The Knesset Arrangements Committee convenes to vote on several legislations pushed by Prime Minister Benjamin Netanyahu's Likud faction hours before his mandate to form a government expires at midnight Tuesday.
With the loss of the Mandate, Netanyahu will also lose control over the Arrangements Committee and his political opponents will then be able to promote laws that would block him from future bids to be the prime minister.
Meanwhile, the panel voted to fast-track a bill to authorize illegal settlement outposts in the West Bank. The legislation will be presented before the Knesset plenum vote Wednesday.
The committee also approved fast-tracking a bill that would allow a majority of lawmakers to override Supreme Court rulings.
The bill passed 17 to 15 after Gideon Saar's New Hope party said they will support the proposal.
Likud Whip MK Miki Zohar, who remains at the head of the Knesset committee until midnight, postponed a vote to fast-track an amendment to the elections law so that a vote could be held separately on the identity of the next prime minister in case a new election is called after failing to must a majority to back the motion. Such a law could have significantly increased Netanyahu's chances of re-election.
Zohar also said he would also be advancing the death penalty for terrorists, a law which former Likud ally and Yisrael Beytenu leader Avigdor Liberman tabled four years ago but had not made it out of committee because of Likud's opposition.
The efforts by Likud to advance the bills are seen as an attempt to cause rifts between the parties attempting to present an alternative coalition to Netanyahu's right-wing and religious bloc.
The so-called "coalition for change" was made up of Knesset factions that disagree on ideology but are united on the need to oust Netanyahu.
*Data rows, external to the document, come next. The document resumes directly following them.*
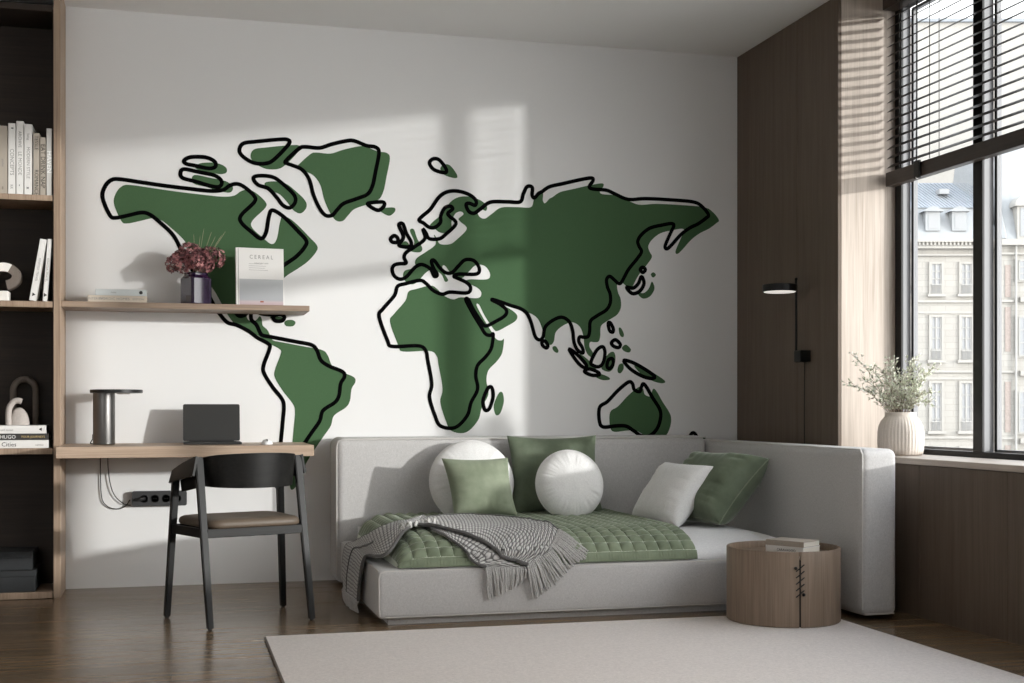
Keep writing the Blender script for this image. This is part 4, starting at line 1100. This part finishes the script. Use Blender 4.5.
# ------------------------------------------------------------------ ribbed vase with branches
VX2, VY2 = 3.450, 5.615
t = Thing('ribbed_vase', 'pale ribbed ceramic vase on the window sill', 'vase', (VX2, VY2, .7205))
bm = bmesh.new()
def rib(a, z):
    f = max(0, min(1, (.912-z)/.03)); return .030*(abs(cos(20*a))-.6)*f
lathe(bm, [(0.096, 0.7208), (0.104, 0.7257), (0.1075, 0.7481), (0.1095, 0.7855), (0.109, 0.8323), (0.1035, 0.8631), (0.093, 0.8865), (0.081, 0.9014), (0.0745, 0.9089), (0.0725, 0.9145), (0.0735, 0.9239), (0.0725, 0.9295), (0.066, 0.9295), (0.063, 0.9211), (0.063, 0.8884), (0.085, 0.8416)], VX2, VY2, 180, rib)
t.part('vase_body', bm, M_ceram, 50)
br = Thing('leafy_branch_bunch', 'airy pale green leafy sprigs standing in the ribbed vase', 'branches', (VX2, VY2, .86))
M_leaf = plain('pale_olive_leaf', rgb(206,210,190), .6, nscale=60, nstr=.2, var=.2)  # lightened colour stands in for light shining through the thin leaves
M_leaf2 = plain('cream_bud', rgb(236,234,224), .6, nscale=60, nstr=.2)
M_twig = plain('thin_twig', rgb(128,112,98), .7)
random.seed(12)
RV = Vector((cos(radians(14.8)), -sin(radians(14.8)), 0)); FV = Vector((sin(radians(14.8)), cos(radians(14.8)), 0))
twigs = bmesh.new(); leaves = bmesh.new()
targets = [(-.22,.27,-.02),(-.245,.135,.0),(-.13,.22,.05),(-.07,.24,-.08),(-.03,.25,.04),(.03,.24,-.06),(.09,.20,-.03),(.15,.185,.02),(.165,.22,-.03),(.13,.10,-.05),(-.16,.10,-.06),(-.1,.15,-.1),(.06,.13,-.1),(-.02,.17,-.1),(-.17,.17,.06),(.045,.20,.0),(.095,.145,.01),(-.06,.12,-.12),(.0,.10,-.10),(.10,.05,-.09),(-.11,.06,-.09),(.05,.08,-.12),(-.045,.21,-.02),(.075,.25,.02),(-.10,.20,-.05),(.02,.16,.02)]
def leaf(p, d, s_, mi):
    d = d.normalized(); n = d.cross(Vector((random.uniform(-1,1), random.uniform(-1,1), random.uniform(-1,1)))).normalized(); w = d.cross(n).normalized()
    a = leaves.verts.new(p); b_ = leaves.verts.new(p+d*s_*.5+w*s_*.19+n*s_*.06); c_ = leaves.verts.new(p+d*s_); e = leaves.verts.new(p+d*s_*.5-w*s_*.19+n*s_*.06)
    m0 = leaves.verts.new(p+d*s_*.5)
    for tri in ((a, b_, m0), (b_, c_, m0), (c_, e, m0), (e, a, m0)):
        f = leaves.faces.new(tri); f.material_index = mi
for (dx, dz, dy) in targets:
    a = Vector((VX2, VY2, .86))+RV*dx*.08; e = Vector((VX2, VY2, .925))+RV*dx+Vector((0, 0, dz))+FV*dy
    e.x = min(e.x, XG-.03); e.y = min(e.y, YR-.03)
    m1 = Vector((VX2, VY2, .93))+RV*dx*.25+FV*dy*.2
    pts = cr([a, m1, m1.lerp(e, .5)+Vector((0, 0, .03)), e], 7)
    tube(twigs, pts, [.0018]*8+[.0012]*8+[.0008]*(len(pts)-16), 5)
    for i in range(8, len(pts)):
        for q in range(4):
            p = pts[i]; d = (pts[i]-pts[i-1]).normalized()
            side = Vector((random.uniform(-1,1), random.uniform(-1,1), random.uniform(-.4,.9))).normalized()
            dd = d*.7+side*.8
            if random.random() < .35:
                q2 = p+dd*.030; tube(twigs, [p, q2], .0007, 4)
                for _ in range(3): leaf(q2, dd+Vector((random.uniform(-.8,.8), random.uniform(-.8,.8), random.uniform(-.5,.8))), random.uniform(.013, .022), random.choice((0,0,1)))
            leaf(p, dd, random.uniform(.016, .027), random.choice((0,0,0,1)))
br.part('twig', twigs, M_twig, True)
br.part('foliage', leaves, [M_leaf, M_leaf2], recalc=False) if False else tag(br.part('foliage', leaves, [M_leaf, M_leaf2]), kind='stuff')

# ------------------------------------------------------------------ houses across the street
S = .05814; TH = radians(14.8)
def lat(u): return (u-512)*S
def hz(v): return .95+(408-v)*S
M_lime = None
m, nt, b = newmat('cream_limestone'); M_lime = m
brk = nt.nodes.new('ShaderNodeTexBrick'); nt.links.new(coords(nt, (1,1,1), (PI/2, 0, 0)), brk.inputs['Vector'])
brk.inputs['Scale'].default_value = 1; brk.inputs['Brick Width'].default_value = .9; brk.inputs['Row Height'].default_value = .36; brk.inputs['Mortar Size'].default_value = .02
brk.inputs['Color1'].default_value = (0.3786,0.3598,0.3292,1); brk.inputs['Color2'].default_value = (0.3541,0.3357,0.3060,1); brk.inputs['Mortar'].default_value = (0.3129,0.2990,0.2743,1)
nt.links.new(brk.outputs['Color'], b.inputs['Base Color']); b.inputs['Roughness'].default_value = .9; b.inputs['Specular IOR Level'].default_value = .1
M_cornice = plain('pale_stone_moulding', (0.3754,0.3590,0.3315,1), .9, spec=.1, nscale=3, nstr=.1, var=.04)
M_zinc = plain('zinc_roof', (0.2804,0.2990,0.3209,1), .7, spec=.2, nscale=2, nstr=.1, var=.06)
M_zincl = plain('pale_slate_mansard', (0.3256,0.3332,0.3369,1), .8, spec=.1, nscale=2, nstr=.1, var=.05)
M_brick = plain('pink_brick', (0.3289,0.2760,0.2490,1), .9, spec=.1, nscale=12, nstr=.2, var=.12)
M_pane = plain('far_window_pane', (0.2956,0.2984,0.3030,1), .5)
M_shut = plain('pale_window_joinery', (0.3875,0.3760,0.3564,1), .7, spec=.1)
FX, FY = sin(TH)*75, cos(TH)*75
def far_window(T, u, v0, v1, w, wide=False):
    """recessed casement with shutters, bars, surround and sill"""
    l0, l1 = lat(u)-w/2, lat(u)+w/2; z0, z1 = hz(v1), hz(v0)
    bm = bmesh.new()
    box(bm, l0-.12, l0, -.10, .06, z0, z1+.12); box(bm, l1, l1+.12, -.10, .06, z0, z1+.12); box(bm, l0, l1, -.10, .06, z1, z1+.12); box(bm, l0-.22, l1+.22, -.22, .0, z0-.16, z0)
    f = T.part('window_surround', bm, M_cornice, local=True)
    T.part('pane', BX(l0, l1, -.012, -.004, z0, z1), M_pane, parent=f, local=True)
    bm = bmesh.new(); m_ = (l0+l1)/2
    for x in (l0+.03, m_, l1-.03): box(bm, x-.045, x+.045, -.06, -.013, z0, z1)
    for k in range(5): zz = z0+(z1-z0)*k/4; box(bm, l0, l1, -.06, -.013, zz-.03, zz+.03)
    for k in range(9): box(bm, l0+w*(k+.5)/9-.012, l0+w*(k+.5)/9+.012, -.14, -.115, z0, z0+.55)
    box(bm, l0, l1, -.15, -.11, z0+.52, z0+.57)
    T.part('casement', bm, M_shut, parent=f, local=True)
T = Thing('apartment_building', 'pale cream townhouse with grey mansard roof seen through the left pane', 'building', (FX, FY, -10), -TH)
bz = -10
def LOC(bm): bmesh.ops.translate(bm, vec=(0, 0, 10), verts=bm.verts[:]); return bm
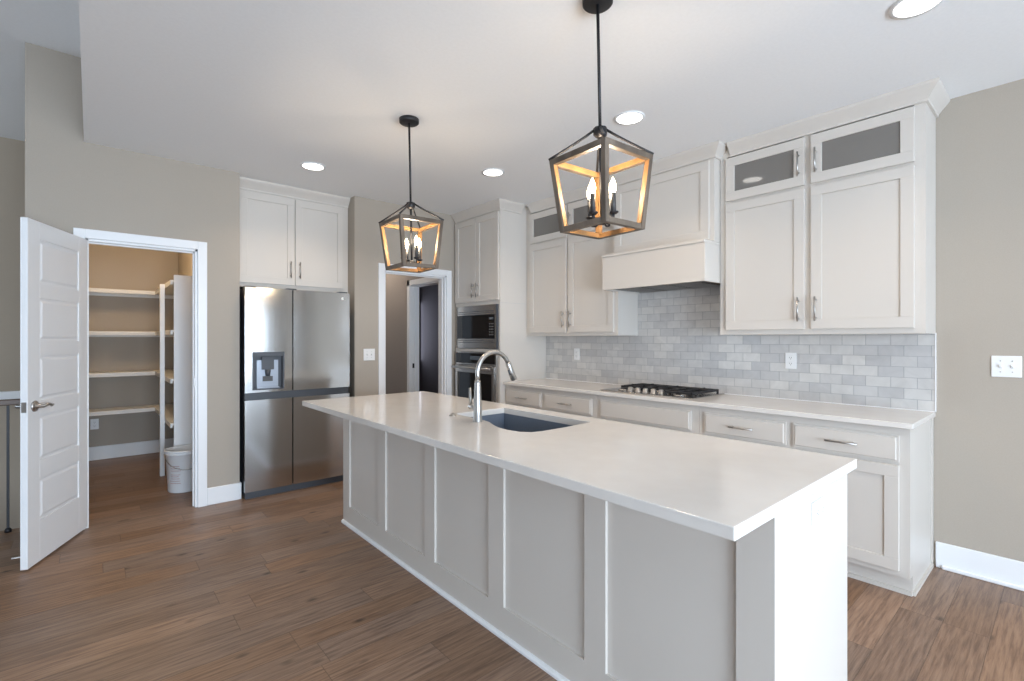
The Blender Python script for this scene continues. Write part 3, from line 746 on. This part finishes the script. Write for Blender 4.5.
# countertop with the sink cut out
cut = [(1.965, 1.640), (1.965, 2.342), (1.610, 2.342), (1.592, 2.325), (1.588, 2.20), (1.586, 2.08), (1.572, 1.99), (1.538, 1.92), (1.508, 1.84), (1.500, 1.76), (1.512, 1.69), (1.545, 1.648), (1.60, 1.634), (1.75, 1.632)]
def slab_with_hole(name, outer, hole, z0, z1, mt):
    bm = bmesh.new()
    for z in (z1,):
        vo = [bm.verts.new((x, y, z)) for x, y in outer]; vh = [bm.verts.new((x, y, z)) for x, y in hole]
        eo = [bm.edges.new((vo[i], vo[(i+1) % len(vo)])) for i in range(len(vo))]
        eh = [bm.edges.new((vh[i], vh[(i+1) % len(vh)])) for i in range(len(vh))]
        bmesh.ops.triangle_fill(bm, use_beauty=True, edges=eo+eh)
    fs = list(bm.faces)
    r = bmesh.ops.extrude_face_region(bm, geom=fs)
    vs = [v for v in r['geom'] if isinstance(v, bmesh.types.BMVert)]
    bmesh.ops.translate(bm, verts=vs, vec=(0, 0, z0-z1))
    bmesh.ops.recalc_face_normals(bm, faces=bm.faces)
    org = Vector(((ix0+ix1)/2, (iy0+iy1)/2, z0)); bmesh.ops.translate(bm, verts=bm.verts, vec=-org)
    me = bpy.data.meshes.new(name); bm.to_mesh(me); bm.free(); me.materials.append(mt)
    o = bpy.data.objects.new(name, me); COL.objects.link(o); o.location = org; ROOT[o.name] = tuple(org)
    b = o.modifiers.new('bevel', 'BEVEL'); b.width = .003; b.segments = 2; b.limit_method = 'ANGLE'; b.angle_limit = .9
    return o
isl_top = slab_with_hole('island_countertop', [(ix0, iy0), (ix1, iy0), (ix1, iy1), (ix0, iy1)], cut, .880, .914, QUARTZ)
tag(isl_top, 'large white quartz countertop with sink cutout on the island', 'countertop')
# undermount sink
sk = thing('kitchen_sink', 'dark blue-grey double bowl sink set under the island countertop', 'sink', (1.77, 1.99, .66))
def grow(poly, d):
    cxm = sum(p[0] for p in poly)/len(poly); cym = sum(p[1] for p in poly)/len(poly)
    return [(x+(d if x > 1.75 else -d), y+(d if y > 1.98 else -d)) for x, y in poly]
inner = cut; outer = grow(cut, .02); n = len(cut)
m = M(); vs = []; zi, zb, zt2 = .70, .69, .8795
base_in = grow(cut, -.012)
for P, z in ((inner, zt2), (base_in, zi), (outer, zt2), (outer, zb)): vs += [(x, y, z) for x, y in P]
fs = []
for i in range(n):
    j = (i+1) % n
    fs += [(i, j, n+j, n+i), (2*n+i, 2*n+j, j, i), (3*n+i, 3*n+j, 2*n+j, 2*n+i)]
fs += [tuple(n+i for i in range(n)), tuple(3*n+i for i in range(n))[::-1]]
m.add(vs, fs); m.build('basin', SINKM, sk)
m = M(); m.box(1.525, 1.95, 1.985, 2.010, zi+.0005, .80); m.build('bowl_divider', SINKM, sk, .008, 3)
for y in (1.82, 2.18): M().lathe((1.76, y, zi+.0005), [(0, 0), (.055, 0), (.055, .003), (.040, .005), (.034, .002), (0, .002)], 24).build('drain_strainer', FAUCET, sk)
# faucet
fc = thing('kitchen_faucet', 'tall brushed steel gooseneck faucet with pull-down spray on the island', 'faucet', (1.535, 2.017, .914))
fx, fy = 1.530, 2.040
M().lathe((fx, fy, .9145), [(0, 0), (.026, 0), (.026, .004), (.0235, .008), (.0205, .10), (.0165, .20), (.0150, .215), (0, .215)], 28).build('faucet_body', FAUCET, fc)
R = .108; zc = 1.168
pts = [(fx, fy, 1.12), (fx, fy, 1.16), (fx, fy, zc)]
for k in range(1, 17):
    a = PI-(PI*.85)*k/16; pts.append((fx+R+R*math.cos(a), fy-.004*k/16, zc+R*math.sin(a)))
e = Vector(pts[-1]); dv = Vector((math.sin(PI*.875), 0, -abs(math.cos(PI*.875))))
dv = Vector((.42, 0, -.91)).normalized()
M().tube(pts, .0125, 16).build('gooseneck', FAUCET, fc)
M().tube([e, e+dv*.010, e+dv*.05, e+dv*.102, e+dv*.107], [.0125, .0155, .0165, .0185, .0150], 16).build('spray_head', FAUCET, fc)
M().tube([e+dv*.045+Vector((-.016, -.004, 0)), e+dv*.075+Vector((-.018, -.004, 0))], .006, 8).build('spray_button', DARKPL, fc)
m = M(); m.tube([(fx, fy+.015, .985), (fx+.004, fy+.074, .985)], .014, 14); h_ = m.build('handle_joint', FAUCET, fc)
M().tube([(fx+.002, fy+.064, .985), (fx+.002, fy+.067, 1.03), (fx, fy+.068, 1.085)], [.009, .0085, .0065], 12).build('lever', FAUCET, fc)
M()
o = M().lathe((1.545, 2.293, .9145), [(0, 0), (.021, 0), (.021, .004), (.013, .006), (.013, .010), (0, .011)], 24).build('air_switch_button', NICKEL)
tag(o, 'small round metal button on the island top behind the faucet', 'button')
outlet('white horizontal outlet on the bright end of the island', facing_south(by0), 1.745, .802, True)

# ------------------------------------------------------------------ lantern pendants
def lantern(x, y, label):
    t = thing('lantern_pendant', label, 'pendant light', (x, y, ZK), 'lantern pendants over the island')
    A, B, zt, zb = .150, .122, 2.092, 1.789; w_ = .0112
    M().lathe((x, y, ZK-.028), [(0, 0), (.055, 0), (.062, .006), (.062, .0275), (0, .0275)], 32).build('canopy', BLACKM, t)
    m = M(); m.tube([(x, y, ZK-.028), (x, y, 2.20)], .0065, 10); m.build('stem', BLACKM, t)
    hub = M().lathe((x, y, 2.172), [(0, 0), (.014, .0), (.028, .012), (.028, .040), (.010, .046), (0, .046)], 8).build('hub', BLACKM, t)
    for sx in (-1, 1):
        for sy in (-1, 1):
            p = [(x+sx*.018, y+sy*.018, 2.204)]
            for k in range(1, 6):
                q = k/5; p.append((x+sx*(.018+(A-.018)*q), y+sy*(.018+(A-.018)*q), 2.204-.111*(q**.92)))
            M().tube(p, .0055, 8).build('roof_arm', BLACKM, t)
    # wooden frames: each bar has an outer weathered piece and an inner honey-coloured piece
    def post(sx, sy, inner):
        def sq(a, z):
            o, i_ = a, a-2*w_
            if inner: o, i_ = a-.010, a-2*w_-.0035
            return [(x+sx*p, y+sy*q, z) for p, q in ((i_, i_), (o, i_), (o, o), (i_, o))]
        z_ = .001 if inner else 0
        return (sq(B, zb+z_), sq(A, zt-z_))
    for sx in (-1, 1):
        for sy in (-1, 1):
            o = M().hexa(*post(sx, sy, False)).build('corner_post', LWOOD, t, .001)
            # honey-coloured inner faces
            m = M(); e_ = .0018
            for along in (0, 1):
                def qd(a, z):
                    i_ = a-2*w_
                    P = ((i_-e_, i_-e_), (a-.003, i_-e_), (a-.003, i_), (i_-e_, i_)) if along == 0 else ((i_-e_, i_-e_), (i_, i_-e_), (i_, a-.003), (i_-e_, a-.003))
                    return [(x+sx*p, y+sy*q, z) for p, q in P]
                m.hexa(qd(B, zb+.02), qd(A, zt-.02))
            m.build('inner_lining', LGOLD, o)
    def rails(a, z0, z1):
        for k in range(4):
            m = M(); g = M(); e_ = .0018
            i_ = a-2*w_; s = -1 if k % 2 == 0 else 1
            lo, hi = -i_+.0005, i_-.0005
            o0, o1 = sorted((s*i_, s*a)); q0, q1 = sorted((s*(i_-e_), s*i_))
            if k < 2:
                m.box(x+lo, x+hi, y+o0, y+o1, z0, z1); g.box(x+lo, x+hi, y+q0, y+q1, z0+.001, z1-.001)
            else:
                m.box(x+o0, x+o1, y+lo, y+hi, z0, z1); g.box(x+q0, x+q1, y+lo, y+hi, z0+.001, z1-.001)
            o = m.build('frame_rail', LWOOD, t, .001)
            g.build('inner_lining', LGOLD, o)
    rails(A, zt-.024, zt); rails(B, zb, zb+.022)
    # candle cluster
    m = M(); m.tube([(x, y, 2.18), (x, y, 1.83)], .0065, 10); m.lathe((x, y, 1.815), [(0, 0), (.012, .0), (.022, .010), (.022, .022), (.012, .030), (0, .030)], 20); m.build('centre_stem', BLACKM, t)
    for k in range(4):
        a = PI/2*k+.07; ca, sa = math.cos(a), math.sin(a); r = .058
        arm = M().tube([(x+ca*.010, y+sa*.010, 1.828), (x+ca*.030, y+sa*.030, 1.814), (x+ca*r*.85, y+sa*r*.85, 1.818), (x+ca*r, y+sa*r, 1.838), (x+ca*r, y+sa*r, 1.850)], .0045, 8).build('candle_arm', BLACKM, t)
        px, py = x+ca*r, y+sa*r
        M().lathe((px, py, 1.848), [(0, 0), (.012, 0), (.020, .006), (.020, .009), (.011, .009), (0, .009)], 16).build('candle_cup', BLACKM, arm)
        M().cyl((px, py, 1.857), .0105, .075, 14).build('candle_sleeve', CANDLE, arm)
        M().lathe((px, py, 1.932), [(0, 0), (.008, 0), (.012, .016), (.013, .027), (.010, .042), (.004, .058), (.001, .064), (0, .065)], 16).build('flame_bulb', BULB, arm)
    L_ = bpy.data.lights.new('bulb_light', 'POINT'); L_.energy = PEND; L_.color = (1, .80, .58); L_.shadow_soft_size = .03
    lo_ = bpy.data.objects.new('bulb_light', L_); COL.objects.link(lo_); lo_.parent = t; lo_.location = (0, 0, 1.985-ZK)
    t.rotation_euler = (-.0125, -.0145, -.03)
    return t
PEND = 7.5
lantern(1.572, 1.277, 'nearer and larger-looking wooden lantern pendant hanging over the island')
lantern(1.53, 2.765, 'farther wooden lantern pendant over the island end nearest the fridge')

# recessed ceiling lights
def downlight(x, y, label, power):
    t = thing('recessed_light', label, 'ceiling light', (x, y, ZK-.006), 'round recessed ceiling lights')
    M().lathe((x, y, ZK-.007), [(.079, .0), (.094, .0), (.096, .0065), (.079, .0065), (.079, .0)], 40, caps=False).build('trim_ring', TRIM, t)
    M().cyl((x, y, ZK-.005), .080, .004, 40).build('lens', LENS, t)
    d = bpy.data.lights.new('downlight_beam', 'AREA'); d.shape = 'DISK'; d.size = .15; d.energy = power; d.color = (1, .78, .56); d.spread = 2.2
    o = bpy.data.objects.new('downlight_beam', d); COL.objects.link(o); o.parent = t; o.location = (0, 0, -.003)
for x, y, lb in ((1.357, 4.02, 'round recessed ceiling light in front of the fridge cabinet'), (2.545, 3.178, 'round recessed ceiling light between the pendant and the oven tower'),
                 (2.57, 1.832, 'round recessed ceiling light just right of the nearer pendant stem'), (2.60, .423, 'round recessed ceiling light at the top right corner of the photo')):
    downlight(x, y, lb, 4.2)
# warm lamp on the pantry ceiling
pl = thing('pantry_ceiling_light', 'small warm drop light inside the pantry, near its ceiling', 'ceiling light', (.22, 5.70, ZK-.03))
M().lathe((.22, 5.70, 2.60), [(0, 0), (.05, .004), (.07, .03), (.07, .08), (.02, .12), (0, .12)], 32).build('shade', glow('warm_shade', (1, .7, .35), 3), pl)
M().cyl((.22, 5.70, 2.719), .006, ZK-2.72, 10).build('cord', PLATE, pl)
d = bpy.data.lights.new('pantry_lamp', 'POINT'); d.energy = 22; d.color = (1, .72, .42); d.shadow_soft_size = .15
o = bpy.data.objects.new('pantry_lamp', d); COL.objects.link(o); o.parent = pl; o.location = (0, 0, -.16)
hl = thing('added_hall_light', 'unseen round flush light added on the hall ceiling to brighten the hall', 'ceiling light', (2.55, 6.3, ZK-.03))  # unseen fixture, added so the hall wall is not too dark
M().lathe((2.55, 6.3, ZK-.07), [(0, 0), (.06, .006), (.11, .03), (.13, .06), (.13, .069), (0, .069)], 32).build('shade', glow('added_hall_shade', (1, .85, .7), 3), hl)
d = bpy.data.lights.new('added_hall_lamp', 'POINT'); d.energy = 18; d.color = (1, .85, .70); d.shadow_soft_size = .1
o = bpy.data.objects.new('added_hall_lamp', d); COL.objects.link(o); o.parent = hl; o.location = (0, 0, -.16)
# cool area light added in the room off the hall, with no window behind it
area('hall_room_fill', (4.9, 8.9, 1.5), (PI/2, 0, PI), .8, 1.2, 4, (.8, .85, 1))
Likud chose to advance the legislation through the Arrangements Committee and not by tabling them in the plenum in order to expedite the legislative procedure.
Netanyahu was concentrating his efforts to prevent Bennett from joining his opponent's coalition should one be possible. The Yamina leader has consistently negotiated with Likud and the opposing camp and refused to commit himself to either side, despite publicly stating he prefers to see a right-wing government established.
Opposition leader Yair Lapid, from the Yesh Atid Party, said he hoped that he will be tapped by President Reuven Rivlin to attempt to form a coalition if Netanyahu fails to do so by the midnight deadline.
Bennett is also vying for the mandate claiming more members of Knesset including the Likud and the ultra-Orthodox parties would support his efforts, but political observers say Rivlin is unlikely to grant the Yamina leader's wish because his party controls only seven seats in the parliament.